The more bits the truer the representation; likewise the more Complex and rich is the source, the more bits must be needed.
Science and math prove that the only difference between bit depths in an audio recording is the noise floor, so if you think you're hearing more, your brain's pulling a fast one. This is not to say that there aren't headroom benefits to recording and mixing at higher bit depths, however. There are. But the accuracy of your sound waves is identical regardless of bit depth.

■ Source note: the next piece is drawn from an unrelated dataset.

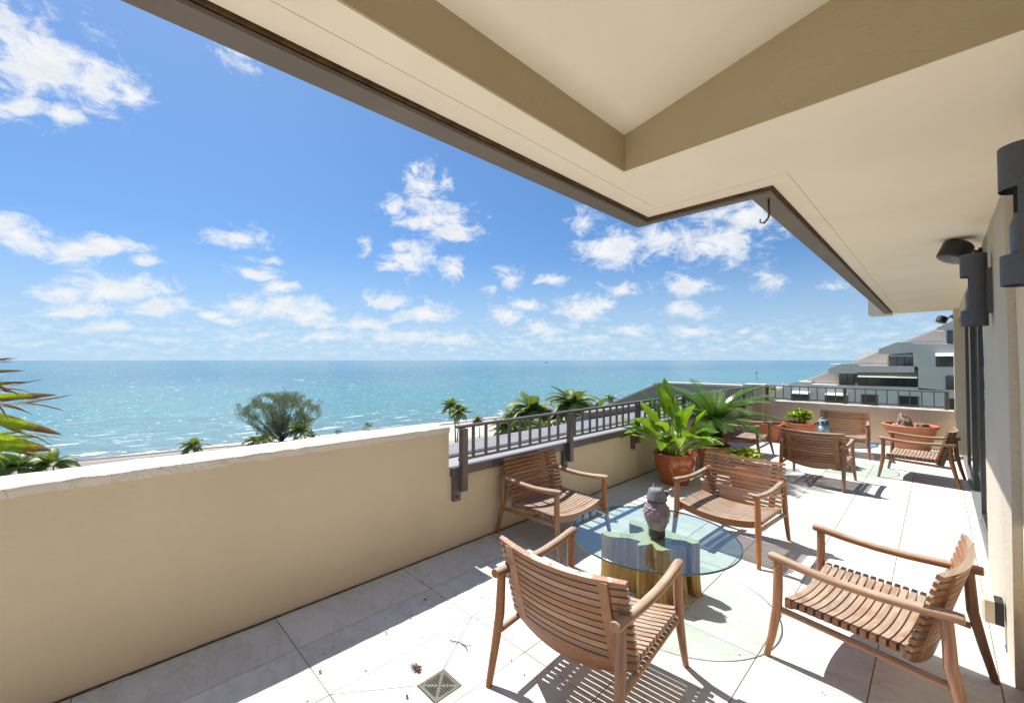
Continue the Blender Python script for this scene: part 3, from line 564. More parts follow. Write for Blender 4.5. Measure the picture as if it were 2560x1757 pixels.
# ------------------------------------------------------------------ roof canopy overhead
def canopy():
    t = thing('roof_canopy', 'cream plastered roof canopy with a recessed ceiling panel overhead', 'roof'); b = lambda *a: MB().box(*a)
    zb, zt = 2.53, 2.56; g = .0025
    # border strips outside the scored joint, then the inner field
    b(-1.26, -1.15 - g, -4.9, 2.33 + g, zb, zt).obj('soffit_panel', M['soffit'], t)
    b(-1.26, -.49 - g, 2.33 + g * 2, 2.445, zb, zt).obj('soffit_panel', M['soffit'], t)
    b(-.58, -.49 - g, 2.447, 10.9, zb, zt).obj('soffit_panel', M['soffit'], t)
    MB().prism([(-1.15, -4.9), (-1.036, -4.9), (-1.036, 1.772), (.7, 1.772), (.7, 10.9), (-.49, 10.9), (-.49, 2.33), (-1.15, 2.33)], zb, zt).obj('soffit_panel', M['soffit'], t)
    b(-1.30, -1.0365, -4.9, 2.46, zt + .001, 2.9).obj('slab', M['rust'], t); b(-1.035, .7, 1.776, 2.46, zt + .001, 3.3).obj('slab', M['rust'], t)
    b(-.62, .7, 2.461, 10.88, zt + .001, 2.9).obj('slab', M['rust'], t)
    # recess: upright faces in darker paint, ceiling rising to the right
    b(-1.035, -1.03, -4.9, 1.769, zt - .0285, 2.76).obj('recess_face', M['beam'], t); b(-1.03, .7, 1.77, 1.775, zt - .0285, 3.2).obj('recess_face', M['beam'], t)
    MB().prism([(-1.04, 2.70), (.75, 2.70 + 1.79 * .21), (.75, 3.25), (-1.04, 2.9)], -4.9, 1.769, 1).obj('recess_ceiling', M['soffit'], t)
    b(-1.35, 4.6, -4.9, 2.53, 3.32, 3.45).obj('roof_deck', M['concrete'], t); b(-.66, 4.6, 2.531, 11.2, 3.32, 3.45).obj('roof_deck', M['concrete'], t)
    b(-1.36, -1.31, -4.9, 2.498, 2.5165, 3.3).obj('fascia', M['concrete'], t); b(-.685, -.63, 2.502, 10.9, 2.5165, 3.3).obj('fascia', M['concrete'], t); b(-1.309, -.686, 2.47, 2.498, 2.5175, 3.3).obj('fascia', M['concrete'], t)
    # drip flashing under the edge
    b(-1.365, -1.272, -4.9, 2.50, 2.50, 2.515).obj('drip_edge', M['drip'], t); b(-1.2715, -.6905, 2.4575, 2.50, 2.501, 2.516).obj('drip_edge', M['drip'], t)
    for ya, yb in ((2.4575, 4.62), (4.625, 7.9), (7.905, 10.42)): b(-.69, -.592, ya, yb, 2.50, 2.515).obj('drip_edge', M['drip'], t)
    b(-1.272, -1.262, -4.9, 2.45, 2.518, 2.56).obj('rust_joint', M['rust'], t); b(-1.262, -.585, 2.447, 2.457, 2.518, 2.56).obj('rust_joint', M['rust'], t); b(-.592, -.582, 2.457, 10.4, 2.518, 2.56).obj('rust_joint', M['rust'], t)
    b(-.92, -.60, 10.42, 10.9, 2.49, 2.86).obj('end_block', M['cap'], t)
    h = MB().tube([(0, 0, 0), (0, 0, -.05), (.004, -.004, -.075), (-.004, .004, -.1), (-.03, .03, -.115), (-.055, .055, -.1), (-.058, .058, -.082)], .0055, 6).obj('hook', M['steel'], loc=(-.625, 2.55, 2.50), smooth=True)
    tag(h, 'small rusty metal hook hanging from the inner corner of the roof edge', 'hook')
canopy()

# ------------------------------------------------------------------ building wall, doors
def building():
    t = thing('building_wall', 'cream stucco building wall and pier on the right beside the sliding doors', 'wall', (.5, 4, 0)); o = Vector((-.5, -4, 0))
    rough_bar(.283, .7, -4.9, 3.3, -.3, 2.6, seed=11, amp=.006, step=.08).obj('wall_body', M['wall'], t, smooth=True, angle=50, loc=o)
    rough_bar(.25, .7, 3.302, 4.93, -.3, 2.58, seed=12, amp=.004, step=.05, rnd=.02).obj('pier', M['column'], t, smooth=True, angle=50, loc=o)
    MB().box(.2, .55, 10.62, 11.12, -.3, 2.528).obj('end_jamb', M['wall'], t, loc=o)
    MB().box(.26, .7, 4.935, 10.615, 2.36, 2.528).obj('door_lintel', M['wall'], t, loc=o)
    for bx in ((4.2, 4.3, 3, 11.1, 0, 3.3), (.72, 4.19, 11.0, 11.12, 0, 3.3), (.72, 4.19, 3.2, 3.3, 0, 3.3)):
        MB().box(*bx).obj('interior_wall', M['room'], t, loc=o)
    MB().box(.72, 4.19, 3.31, 10.99, -.2, -.012).obj('interior_floor', M['tile'], t, loc=o)
    MB().box(.71, 4.3, 3.2, 11.1, 2.6, 2.7).obj('interior_ceiling', M['room'], t, loc=o)
    d = thing('sliding_door', 'dark framed glass sliding doors along the right wall', 'door', (.35, 7.75, 0)); o = Vector((-.35, -7.75, 0))
    MB().box(.262, .42, 4.94, 10.61, 0, .018).obj('track', M['alu'], d, loc=o)
    MB().box(.27, .42, 4.94, 10.61, 2.30, 2.358).obj('head_frame', M['frame'], d, loc=o)
    ys = [4.95, 6.36, 7.78, 9.2, 10.6]
    for k in range(4):
        x = .285 if k % 2 == 0 else .345; y0, y1 = ys[k], ys[k + 1] + (.05 if k < 3 else 0)
        f = MB()
        f.box(x, x + .045, y0, y0 + .075, .02, 2.298); f.box(x, x + .045, y1 - .075, y1, .02, 2.298)
        f.box(x + .002, x + .043, y0 + .075, y1 - .075, .02, .11); f.box(x + .002, x + .043, y0 + .075, y1 - .075, 2.23, 2.298)
        fo = f.obj('door_panel', M['frame'], d, loc=o)
        MB().box(x + .018, x + .026, y0 + .075, y1 - .075, .11, 2.23).obj('pane', M['pane'], fo)
    for (a, c) in ((5.1, 6.1), (9.3, 10.4)):  # pale cloth added behind the doors so the glass looks brighter
        cm = MB().grid(lambda u, v: (.52 + .03 * sin(u * 40), a + (c - a) * u, .03 + 2.3 * v), 60, 1).obj('fill_curtain', M['fill_curtain'], smooth=True)
        tag(cm, 'pale cloth added to brighten the %s end of the glass doors' % ('near' if a < 6 else 'far'), 'fill_curtain')
building()
def sconce(label, x, y, z0, z1):
    t = thing('wall_sconce', label, 'wall lamp', (x, y, z0), 0, 'charcoal wall sconces'); h = z1 - z0; r = .062
    mb = MB(); n = 32; zs = [0, .10, h - .145, h]
    cut = lambda k: abs(((k + .5) / n * 360 - 180 + 180) % 360 - 180) < 62       # window on the seaward side
    for ri, rr in ((0, r), (1, r - .004)):
        o0 = len(mb.v); mb.v += [(rr * cos(2 * pi * k / n), rr * sin(2 * pi * k / n), z) for z in zs for k in range(n)]
        for j in range(3):
            for k in range(n):
                if j == 1 and cut(k): continue
                mb.f.append((o0 + j * n + k, o0 + j * n + (k + 1) % n, o0 + (j + 1) * n + (k + 1) % n, o0 + (j + 1) * n + k))
    N = 4 * n
    for j in (0, 3):
        mb.f += [(j * n + k, j * n + (k + 1) % n, N + j * n + (k + 1) % n, N + j * n + k) for k in range(n)]
    mb.obj('shade', M['lamp'], t, smooth=True, angle=40)
    MB().lathe([(r - .006, h - .02), (r - .006, h - .012)], 24).obj('top_cap', M['lamp'], t)
    MB().lathe([(.035, .08), (.04, .12), (.04, .2), (.03, .24)], 20).obj('lens', M['lens'], t, smooth=True)
    MB().box(r - .01, .112, -.035, .035, .08, h - .1).obj('back_plate', M['lamp'], t)
sconce('large charcoal cylinder wall sconce nearest the camera at the right edge', .214, 2.19, 1.89, 2.355)
sconce('smaller looking charcoal cylinder wall sconce below the black floodlight', .17, 4.05, 1.86, 2.325)
def flood(label, c, wall, k=1.0):
    t = thing('floodlight', label, 'floodlight', wall, 0, 'black floodlights by the roof edge'); o = Vector(c) - Vector(wall)
    h = MB().lathe([(.02, .07), (.07, .068), (.084, .054), (.087, .05), (.087, -.052), (.08, -.058)], 28).obj('housing', M['black'], t, smooth=True, angle=22, loc=o); h.rotation_euler = (R(-14), R(22), 0); h.scale = (k, k, k)
    MB().lathe([(.081, -.058), (.06, -.064), (.01, -.067)], 24).obj('lens', M['lens'], h, smooth=True)
    MB().tube([o + Vector((.07 * k, .02, 0)), Vector((-.03, 0, .01)), Vector((0, 0, 0))], .012, 8).obj('arm', M['steel'], t)
    MB().lathe([(.035, 0), (.035, -.02)], 14).obj('base', M['steel'], t).rotation_euler = (0, R(90), 0)
flood('round black floodlight under the soffit above the smaller sconce', (.10, 4.50, 2.435), (.245, 4.72, 2.45))
flood('small dark floodlight beyond the far end of the roof', (.06, 11.35, 2.40), (.2, 11.12, 2.43), .9)
def outlet():
    t = thing('outlet_box', 'weathered beige outdoor outlet box low on the right wall pier', 'outlet', (.243, 3.72, .2))
    MB().box(-.035, 0, -.05, .05, -.065, .065, .004).obj('back_box', M['black'], t)
    c = MB().box(-.045, .045, -.055, .055, 0, .05, .012).obj('cover', M['beige'], t, loc=(-.036, 0, .0)); c.rotation_euler = (0, R(-90), 0)
    c.scale = (1.4, 1, 1)
outlet()

# ------------------------------------------------------------------ armchairs
ARM_GROUP = 'slatted teak armchairs on the terrace'
def slat_mesh(name, half, y0, y1, zt, zb, dish, axis, mat):
    """plank across the chair; sags by `dish` along z (seat) or bows back along -y (back)"""
    n = 12; vs = []
    for i in range(n + 1):
        x = -half + 2 * half * i / n; d = dish * (1 - (x / half) ** 2); e = .0025 if i in (0, n) else 0
        for y, z in ((y0 + e, zb + e), (y1 - e, zb + e), (y1 - e, zt - e), (y0 + e, zt - e)):
            vs.append((x, y, z - d) if axis == 'z' else (x, y - d, z))
    fs = [(i * 4 + k, i * 4 + (k + 1) % 4, i * 4 + 4 + (k + 1) % 4, i * 4 + 4 + k) for i in range(n) for k in range(4)] + [(3, 2, 1, 0), (n * 4, n * 4 + 1, n * 4 + 2, n * 4 + 3)]
    return MB().add(vs, fs).mesh(name, mat)
def make_chair():
    t = thing('armchair', '', 'armchair', (0, 0, 0), 0, ARM_GROUP)
    for s in (-1, 1):
        MB().tube([(s * .358, .357, 0), (s * .350, .332, .12), (s * .341, .308, .27), (s * .337, .304, .4), (s * .335, .303, .525)], [.016, .020, .0245, .024, .0225], 12).obj('leg', M['wz'], t, smooth=True, angle=50)
        MB().tube([(s * .346, -.437, 0), (s * .342, -.398, .16), (s * .338, -.362, .33), (s * .335, -.352, .53)], [.017, .021, .025, .022], 12).obj('leg', M['wz'], t, smooth=True, angle=50)
        ap = [(s * .334, .345, .548), (s * .335, .33, .548), (s * .336, .29, .545), (s * .338, .17, .531), (s * .338, .03, .523), (s * .337, -.12, .526), (s * .335, -.27, .538), (s * .334, -.38, .549), (s * .334, -.405, .551)]
        MB().tube(ap, [.022, .0275, .0275, .026, .025, .025, .026, .0275, .025], 14, flat=.85).obj('arm', M['wy'], t, smooth=True, angle=50)
        MB().tube([(s * .336, .30, .273), (s * .336, 0, .262), (s * .336, -.355, .25)], .0165, 10).obj('side_rail', M['wy'], t, smooth=True, angle=50)
        MB().box(s * .27 - .02, s * .27 + .02, -.20, .262, .283, .2945).obj('seat_strap', M['wy'], t)
        # strap up the rear of the back, following its rake
        x = s * .262; bow = .055 * (1 - (x / .355) ** 2)
        MB().prism([(-.218 - bow - .005, .285), (-.232 - bow - .005, .285), (-.352 - bow - .005, .70), (-.338 - bow - .005, .70)], x - .024, x + .024, 0).obj('back_strap', M['wz'], t)
    sm = slat_mesh('seat_slat', .35, -.0143, .0143, 0, -.036, .048, 'z', M['wx'])
    for k in range(1, 14): link('seat_slat', sm, t, (0, .2585 - .0362 * k, .345))
    link('seat_slat', slat_mesh('seat_slat', .335, -.017, .017, 0, -.055, .048, 'z', M['wx']), t, (0, .2585, .346))
    bm_ = slat_mesh('back_slat', .355, -.028, 0, .0143, -.0143, .055, 'y', M['wx'])
    n = 12; ra = atan2(.121, .424)
    for k in range(1, n):
        f = (k + .5) / n; link('back_slat', bm_, t, (0, -.205 - .121 * f, .30 + .424 * f), rot=(ra, 0, 0))
    lowm = slat_mesh('back_slat', .352, -.03, 0, .0155, -.022, .055, 'y', M['wx'])
    for v in lowm.vertices:                # deep bottom board with a curved lower edge
        if v.co.z < 0: v.co.z -= .062 * (1 - (v.co.x / .352) ** 2)
    link('back_slat', lowm, t, (0, -.205 - .121 * .5 / n, .30 + .424 * .5 / n), rot=(ra, 0, 0))
    return t
chairs = [
    ('teak slatted armchair in front seen from behind with peeling pale varnish on its top slat', (-1.306, 1.899, 4.35)),
    ('teak slatted armchair set against the parapet with railing shadow across its seat', (-2.527, 3.08, -91.8)),
    ('teak slatted armchair behind the near glass table facing the camera', (-1.35, 4.103, 176.8)),
    ('teak slatted armchair at lower right with sun bleached seat and dark shadow beneath', (-.295, 2.996, 82.5)),
    ('teak slatted armchair in the far group with its back to the camera', (-1.18, 7.047, -1.2)),
    ('teak slatted armchair beside the glass doors in front of the wide terracotta bowl', (-.229, 8.199, 85.1)),
    ('teak slatted armchair at the far end wall behind the blue owl figurine', (-1.195, 9.397, 184)),
    ('teak slatted armchair half hidden under the sago palm fronds', (-2.406, 8.098, -90.8))]
proto = make_chair()
for i, (lab, (x, y, a)) in enumerate(chairs):
    if i == 0: proto.location = (x, y, 0); proto.rotation_euler = (0, 0, R(a)); proto['label'] = lab; first = proto
    else: copy_thing(proto, lab, (x, y, 0), R(a))
tops = [c for c in kids(first) if c.name.startswith('back_slat')]
pl = max(tops, key=lambda c: c.location.z); pm = pl.data.copy(); pm.materials[0] = M['peel']; pl.data = pm
pl['label'] = 'top slat with peeling whitish varnish'
MB().box(-.02, .02, -.003, 0, -.007, .007).obj('maker_plate', M['alu'], first, loc=(.215, -.255, .306)).rotation_euler = (ra_ := atan2(.121, .424), 0, R(-11))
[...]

Except that you can't pretend the full theoretical dynamic range of the full bit depth is fully usable. Anything with a low enough level to get below 8 bit resolution is getting distorted. If you want to compare this digital container to an analog system you really have to leave a subset of the lowest bits as your "noise floor". 24 bit is so bulletproof because you can call the lowest 8 bits your noise floor and STILL have 16 bits to fully use for the program. 96db of true dynamic range with minimum 16 bit resolution. If you aren't critically careful with your dynamic range in a 16 bit system you can end up with significant distortion. Properly frame the recording and sure, you might be none the wiser and genuinely do no damage. Let part of the program dip below 8 bit resolution and you've got digital generation loss. Very much NOT identical regardless of bit depth!
Recording at 48k vs 96k may reveal some slight shortcomings in your AD converters. If you have the monitors and room to be able to hear it! Not a show stopper in any way though IMHO. Reducing to 16 bit to save hard drive space will bite you in the ass soon enough. There's just no good reason to do that. I don't think the CD format is quite ready to retire yet unfortunately but it's just one outlier to make a 16 bit master for. Record at 24 bit no matter what sample rate you use and keep it 24 bit for everything but the old CD version.

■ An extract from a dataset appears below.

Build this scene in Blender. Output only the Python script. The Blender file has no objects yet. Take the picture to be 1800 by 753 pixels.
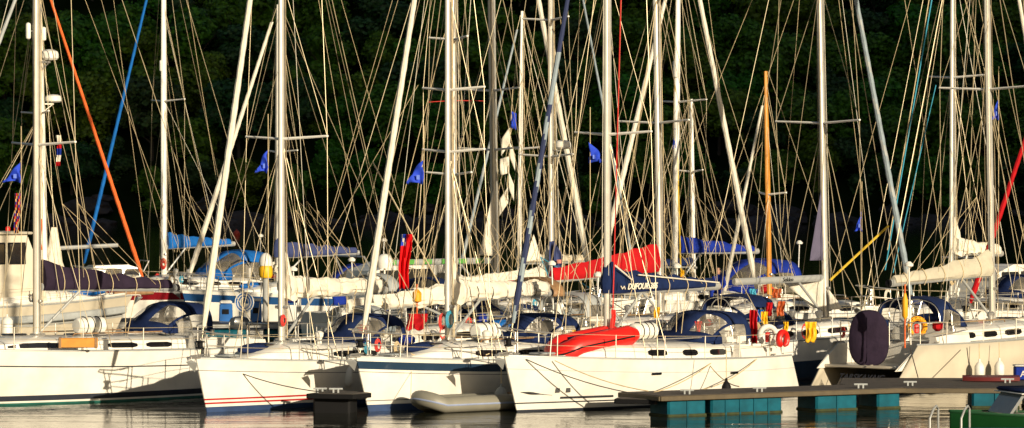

Science and math prove that the only difference between bit depths in an audio recording is the noise floor, so if you think you're hearing more, your brain's pulling a fast one. This is not to say that there aren't headroom benefits to recording and mixing at higher bit depths, however. There are. But the accuracy of your sound waves is identical regardless of bit depth.
So what was that horrendous chattering hash I heard as cymbals decayed when I used to monitor through an undithered 16 bit interface?
I do a lot of high frequency recording for FX and yes it is worth doing - for example some insects and bats have to be recorded at higher rates eg 192kHz sample rates or even 384kHz. Obviously you need mics that can record those frequencies. Here is a good demo of pitching down and mics https://www.youtube.com/watch?v=e093pWoWCBs
But for usual mixing and recording etc I have used 48kHz for quite a while as most of my commissioned work is for video where 48kHz is the standard.
thank you eddy ... checking it out as we speak ! smashing laptops ! hahahha
bit off topic... but I've always wondered if the most common is 44.1k or 48k? And why?
44,1k was the 'Beginning' and get the standard for CDs:
Quote:
Why not 44, or a nice round number like 50. When the first engineers were inventing digital sound they had worked out the on/off, 0/1, idea and needed a way to represent it. The idea came to use white dots on a TV screen where a white dot was on and a black dot was off. Neat. So you record it like a video picture on a video recorder. That was fine, but the engineers had been caught out before. What about PAL (European video standard) and NTSC (American and Japanese standard.) They weren't going to get caught up in that again, no way, so they configured a number that was compatible between the 528 line NTSC and 625 line PAL and the number was 44.1kHz. Just a piece of useless info you might want one day!